Items from a dataset
Start
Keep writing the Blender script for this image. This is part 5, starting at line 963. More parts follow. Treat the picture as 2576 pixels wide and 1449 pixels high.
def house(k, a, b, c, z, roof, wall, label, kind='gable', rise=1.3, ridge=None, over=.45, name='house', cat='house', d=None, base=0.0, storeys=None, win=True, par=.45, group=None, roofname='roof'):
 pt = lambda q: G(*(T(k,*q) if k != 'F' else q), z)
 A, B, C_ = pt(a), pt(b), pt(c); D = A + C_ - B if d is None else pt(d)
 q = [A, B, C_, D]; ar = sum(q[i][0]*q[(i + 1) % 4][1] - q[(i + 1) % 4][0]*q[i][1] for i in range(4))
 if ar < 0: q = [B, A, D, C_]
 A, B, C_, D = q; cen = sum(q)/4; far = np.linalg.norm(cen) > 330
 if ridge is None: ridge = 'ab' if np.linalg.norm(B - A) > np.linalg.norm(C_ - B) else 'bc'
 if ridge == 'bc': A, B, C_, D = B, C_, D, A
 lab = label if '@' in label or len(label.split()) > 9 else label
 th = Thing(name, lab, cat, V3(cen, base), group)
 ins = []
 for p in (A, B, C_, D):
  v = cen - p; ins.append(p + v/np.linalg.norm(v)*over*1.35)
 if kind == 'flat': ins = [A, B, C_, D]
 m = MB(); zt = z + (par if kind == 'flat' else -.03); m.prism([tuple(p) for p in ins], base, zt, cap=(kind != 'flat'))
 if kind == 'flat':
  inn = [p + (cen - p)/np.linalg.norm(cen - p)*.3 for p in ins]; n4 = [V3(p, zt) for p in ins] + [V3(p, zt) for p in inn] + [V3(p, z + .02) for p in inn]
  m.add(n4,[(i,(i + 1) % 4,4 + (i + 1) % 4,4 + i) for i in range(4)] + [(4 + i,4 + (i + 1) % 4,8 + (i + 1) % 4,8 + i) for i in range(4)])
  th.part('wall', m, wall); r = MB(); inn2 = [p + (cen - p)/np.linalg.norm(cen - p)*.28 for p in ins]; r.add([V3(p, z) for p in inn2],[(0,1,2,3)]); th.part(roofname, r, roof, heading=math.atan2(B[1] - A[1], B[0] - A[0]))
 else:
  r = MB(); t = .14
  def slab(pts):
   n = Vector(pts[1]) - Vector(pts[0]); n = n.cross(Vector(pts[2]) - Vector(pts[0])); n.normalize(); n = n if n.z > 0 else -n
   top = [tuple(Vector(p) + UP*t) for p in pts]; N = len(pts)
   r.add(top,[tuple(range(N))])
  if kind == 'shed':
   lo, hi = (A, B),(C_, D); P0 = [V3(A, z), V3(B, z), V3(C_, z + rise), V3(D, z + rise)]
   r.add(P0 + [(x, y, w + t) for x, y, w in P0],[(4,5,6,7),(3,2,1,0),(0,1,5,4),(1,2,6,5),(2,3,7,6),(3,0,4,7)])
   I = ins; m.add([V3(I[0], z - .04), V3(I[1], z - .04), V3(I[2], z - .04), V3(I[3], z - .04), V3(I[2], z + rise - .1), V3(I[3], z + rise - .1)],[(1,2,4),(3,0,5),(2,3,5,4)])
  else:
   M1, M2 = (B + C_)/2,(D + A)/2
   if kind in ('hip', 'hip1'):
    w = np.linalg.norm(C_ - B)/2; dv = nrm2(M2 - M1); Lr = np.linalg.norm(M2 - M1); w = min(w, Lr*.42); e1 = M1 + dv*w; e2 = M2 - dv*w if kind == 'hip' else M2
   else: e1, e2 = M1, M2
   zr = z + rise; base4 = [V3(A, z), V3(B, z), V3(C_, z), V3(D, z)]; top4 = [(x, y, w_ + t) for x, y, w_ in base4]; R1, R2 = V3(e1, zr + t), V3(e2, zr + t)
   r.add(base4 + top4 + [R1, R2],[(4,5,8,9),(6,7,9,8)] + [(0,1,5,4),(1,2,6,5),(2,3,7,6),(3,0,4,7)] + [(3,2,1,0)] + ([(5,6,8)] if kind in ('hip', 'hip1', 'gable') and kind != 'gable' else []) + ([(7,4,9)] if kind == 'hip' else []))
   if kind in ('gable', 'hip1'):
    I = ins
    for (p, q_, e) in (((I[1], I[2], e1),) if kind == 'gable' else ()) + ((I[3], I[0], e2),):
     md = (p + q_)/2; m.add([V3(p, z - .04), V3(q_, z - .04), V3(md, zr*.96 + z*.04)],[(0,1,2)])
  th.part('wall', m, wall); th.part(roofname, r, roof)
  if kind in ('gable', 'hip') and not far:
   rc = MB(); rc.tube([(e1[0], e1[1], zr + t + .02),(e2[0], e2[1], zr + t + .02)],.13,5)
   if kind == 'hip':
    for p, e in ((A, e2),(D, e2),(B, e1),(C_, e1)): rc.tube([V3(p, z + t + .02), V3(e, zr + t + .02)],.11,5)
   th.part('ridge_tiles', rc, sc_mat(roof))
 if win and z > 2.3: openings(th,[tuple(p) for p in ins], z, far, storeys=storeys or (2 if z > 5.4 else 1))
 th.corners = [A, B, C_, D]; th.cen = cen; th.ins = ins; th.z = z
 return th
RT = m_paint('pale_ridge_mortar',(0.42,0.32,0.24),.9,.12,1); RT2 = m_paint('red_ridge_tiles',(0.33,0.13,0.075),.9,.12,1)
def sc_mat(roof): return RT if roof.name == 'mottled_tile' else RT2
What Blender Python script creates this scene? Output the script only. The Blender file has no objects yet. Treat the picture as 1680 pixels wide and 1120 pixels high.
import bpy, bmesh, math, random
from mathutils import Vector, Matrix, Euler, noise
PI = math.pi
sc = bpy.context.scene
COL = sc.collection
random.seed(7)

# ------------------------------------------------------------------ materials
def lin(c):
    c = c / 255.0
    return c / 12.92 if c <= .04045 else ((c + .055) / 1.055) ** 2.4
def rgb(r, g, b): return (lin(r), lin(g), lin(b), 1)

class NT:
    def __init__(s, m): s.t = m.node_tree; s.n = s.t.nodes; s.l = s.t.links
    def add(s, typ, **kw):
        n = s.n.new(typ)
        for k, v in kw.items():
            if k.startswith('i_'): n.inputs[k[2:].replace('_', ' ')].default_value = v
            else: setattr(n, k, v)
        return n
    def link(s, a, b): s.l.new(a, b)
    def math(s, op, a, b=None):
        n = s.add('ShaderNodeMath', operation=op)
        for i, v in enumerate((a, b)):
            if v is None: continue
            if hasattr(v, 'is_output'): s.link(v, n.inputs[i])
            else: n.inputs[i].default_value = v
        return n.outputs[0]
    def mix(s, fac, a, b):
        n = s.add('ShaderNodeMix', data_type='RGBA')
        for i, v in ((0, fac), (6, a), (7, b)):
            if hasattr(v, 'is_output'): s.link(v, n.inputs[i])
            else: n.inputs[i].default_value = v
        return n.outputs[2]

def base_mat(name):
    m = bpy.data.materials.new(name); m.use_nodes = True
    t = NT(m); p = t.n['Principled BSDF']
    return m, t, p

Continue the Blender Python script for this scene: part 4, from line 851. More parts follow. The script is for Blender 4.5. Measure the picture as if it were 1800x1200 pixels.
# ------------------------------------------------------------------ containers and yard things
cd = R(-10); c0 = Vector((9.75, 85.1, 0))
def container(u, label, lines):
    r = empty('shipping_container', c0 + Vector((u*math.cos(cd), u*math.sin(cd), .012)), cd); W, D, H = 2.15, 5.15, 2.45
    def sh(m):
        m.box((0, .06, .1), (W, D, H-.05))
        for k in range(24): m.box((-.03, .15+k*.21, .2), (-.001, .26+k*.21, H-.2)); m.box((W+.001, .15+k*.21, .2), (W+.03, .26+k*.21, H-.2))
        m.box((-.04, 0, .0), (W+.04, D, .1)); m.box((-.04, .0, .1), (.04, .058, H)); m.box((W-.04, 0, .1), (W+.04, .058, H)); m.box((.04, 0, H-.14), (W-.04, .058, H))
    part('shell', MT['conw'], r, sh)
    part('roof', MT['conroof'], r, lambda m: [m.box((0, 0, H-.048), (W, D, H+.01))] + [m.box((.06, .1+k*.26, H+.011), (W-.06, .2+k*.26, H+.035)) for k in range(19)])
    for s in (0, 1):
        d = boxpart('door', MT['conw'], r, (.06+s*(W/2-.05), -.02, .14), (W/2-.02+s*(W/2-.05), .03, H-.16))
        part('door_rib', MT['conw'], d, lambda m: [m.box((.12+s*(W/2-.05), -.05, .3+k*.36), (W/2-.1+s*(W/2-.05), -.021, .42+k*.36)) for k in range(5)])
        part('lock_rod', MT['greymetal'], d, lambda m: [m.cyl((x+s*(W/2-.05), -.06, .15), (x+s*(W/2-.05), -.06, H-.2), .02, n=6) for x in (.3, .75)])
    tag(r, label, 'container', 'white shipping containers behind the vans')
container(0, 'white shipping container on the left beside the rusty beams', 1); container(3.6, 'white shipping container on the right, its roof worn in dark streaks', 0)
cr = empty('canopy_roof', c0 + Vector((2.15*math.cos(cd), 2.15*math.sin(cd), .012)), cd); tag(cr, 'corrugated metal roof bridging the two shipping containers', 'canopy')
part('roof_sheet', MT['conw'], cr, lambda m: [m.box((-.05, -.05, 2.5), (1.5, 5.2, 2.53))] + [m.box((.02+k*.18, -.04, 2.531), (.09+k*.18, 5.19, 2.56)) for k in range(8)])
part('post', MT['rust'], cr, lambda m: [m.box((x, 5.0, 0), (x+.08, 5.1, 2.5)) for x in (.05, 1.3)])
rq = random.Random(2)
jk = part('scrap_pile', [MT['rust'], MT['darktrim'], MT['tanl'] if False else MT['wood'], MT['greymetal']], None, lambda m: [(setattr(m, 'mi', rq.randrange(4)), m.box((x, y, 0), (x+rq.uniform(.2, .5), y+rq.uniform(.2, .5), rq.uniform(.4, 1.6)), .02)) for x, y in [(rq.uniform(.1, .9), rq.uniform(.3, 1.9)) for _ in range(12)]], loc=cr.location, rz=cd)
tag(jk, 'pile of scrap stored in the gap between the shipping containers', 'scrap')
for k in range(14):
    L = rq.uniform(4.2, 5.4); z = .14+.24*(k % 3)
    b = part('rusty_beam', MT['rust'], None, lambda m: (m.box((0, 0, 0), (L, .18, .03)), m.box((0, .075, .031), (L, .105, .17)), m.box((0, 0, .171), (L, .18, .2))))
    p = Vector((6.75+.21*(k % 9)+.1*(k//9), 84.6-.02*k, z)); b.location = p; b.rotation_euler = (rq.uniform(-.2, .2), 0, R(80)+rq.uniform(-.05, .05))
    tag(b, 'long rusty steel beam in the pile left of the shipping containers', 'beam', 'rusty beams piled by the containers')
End
* Goal *
Quote the data above from the line containing "What Blender Python" to the line containing "def rgb(r, g, b): return", inclusive, and stop.

* Task result *
What Blender Python script creates this scene? Output the script only. The Blender file has no objects yet. Treat the picture as 1680 pixels wide and 1120 pixels high.
import bpy, bmesh, math, random
from mathutils import Vector, Matrix, Euler, noise
PI = math.pi
sc = bpy.context.scene
COL = sc.collection
random.seed(7)

# ------------------------------------------------------------------ materials
def lin(c):
    c = c / 255.0
    return c / 12.92 if c <= .04045 else ((c + .055) / 1.055) ** 2.4
def rgb(r, g, b): return (lin(r), lin(g), lin(b), 1)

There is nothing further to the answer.